I may be moving just a tad bit too fast in my circles program. I'm not even finished with my first week in the Seven Circles and I've already completed 215 problems from CT-ART with a total accuracy percentage of 70%. I don't think this will help me improve since it is not a concrete way to improve and to drill things in one's mind. I may start over from scratch starting next week but we'll see how things go.
I went to my local club last night and disposed of a 1547 USCF player in a long game and two 1800+ players in blitz. I felt proud of myself that I am actually learning something from the circles program and I've barely just started. After my victories, a few of the gentlemen and myself got into discussion about tactics training and I showed them the de la Maza way. Some of the older and experienced players laughed and shunned it off; saying that it doesn't help your chess. "Only experience and intuition is the road to success" was their argument. I thought hard about it for several seconds and counterattacked with the fact that doing the seven circles builds experience and intuition MUCH faster than anything they've ever done. The experience comes from you seeing thousands of positions and the intuition comes from concrete pattern recognition, allowing you to spot wild tactics in almost any position.
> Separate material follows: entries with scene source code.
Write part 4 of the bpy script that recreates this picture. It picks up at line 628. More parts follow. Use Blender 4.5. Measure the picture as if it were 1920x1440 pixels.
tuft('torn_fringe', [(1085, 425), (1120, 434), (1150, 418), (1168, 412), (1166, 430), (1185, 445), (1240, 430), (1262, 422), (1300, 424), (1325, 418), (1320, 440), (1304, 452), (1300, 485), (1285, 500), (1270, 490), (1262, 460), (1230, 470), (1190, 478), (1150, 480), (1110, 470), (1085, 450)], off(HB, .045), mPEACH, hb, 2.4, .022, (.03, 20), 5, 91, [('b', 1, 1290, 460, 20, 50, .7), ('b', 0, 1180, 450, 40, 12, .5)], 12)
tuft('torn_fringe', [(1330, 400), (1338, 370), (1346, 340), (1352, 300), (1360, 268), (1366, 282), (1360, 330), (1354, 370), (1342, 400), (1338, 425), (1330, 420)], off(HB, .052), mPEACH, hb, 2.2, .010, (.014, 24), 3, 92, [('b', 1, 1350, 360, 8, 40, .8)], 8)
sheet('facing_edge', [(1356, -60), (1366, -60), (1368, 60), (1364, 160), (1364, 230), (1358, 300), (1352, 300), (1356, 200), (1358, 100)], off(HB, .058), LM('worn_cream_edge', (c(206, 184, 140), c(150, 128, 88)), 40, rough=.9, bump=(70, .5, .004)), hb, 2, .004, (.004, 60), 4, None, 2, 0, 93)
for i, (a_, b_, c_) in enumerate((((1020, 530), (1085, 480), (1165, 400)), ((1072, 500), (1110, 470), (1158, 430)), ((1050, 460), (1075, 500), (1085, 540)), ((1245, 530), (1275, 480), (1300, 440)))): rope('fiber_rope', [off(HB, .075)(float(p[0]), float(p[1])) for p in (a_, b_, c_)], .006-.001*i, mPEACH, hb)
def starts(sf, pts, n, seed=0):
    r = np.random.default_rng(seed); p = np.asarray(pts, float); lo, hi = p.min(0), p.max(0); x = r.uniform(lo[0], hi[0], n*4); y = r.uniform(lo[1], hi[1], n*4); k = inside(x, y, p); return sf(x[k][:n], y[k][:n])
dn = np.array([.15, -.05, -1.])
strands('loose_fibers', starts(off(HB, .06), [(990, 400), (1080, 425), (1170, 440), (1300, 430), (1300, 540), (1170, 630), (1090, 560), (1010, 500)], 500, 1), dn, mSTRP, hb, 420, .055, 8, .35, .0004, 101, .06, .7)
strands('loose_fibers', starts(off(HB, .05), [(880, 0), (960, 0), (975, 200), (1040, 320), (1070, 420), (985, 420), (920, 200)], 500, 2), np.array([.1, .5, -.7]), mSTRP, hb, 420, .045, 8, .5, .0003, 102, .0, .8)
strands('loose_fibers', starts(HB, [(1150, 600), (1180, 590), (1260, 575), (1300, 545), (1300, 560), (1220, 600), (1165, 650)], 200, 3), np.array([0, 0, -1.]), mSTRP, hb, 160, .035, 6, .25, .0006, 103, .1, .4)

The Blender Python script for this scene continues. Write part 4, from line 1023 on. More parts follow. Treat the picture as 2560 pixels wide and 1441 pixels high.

After presenting this to my fellow chess players, they were quick to agree. Looks like we may have some more Knights on the way!
Here is a key position from my game against the 1547 rated player:
sir nemo(unr.) vs. noname(1547)
Black's last move was Nd6-c4. At first glance this looks winning for Black but White has something nasty up his sleeve. What's White's next move?
4 comments:
welcome aboard!
Rh3 should win black's queen
thank you thank you!
Rh3 does indeed win for White. My opponent played on for three more moves before resigning. I felt accomplished even though it was a fairly simple tactic :)
Fairly simple tactics win many a game.
You are gonna have to show me to skills Jules.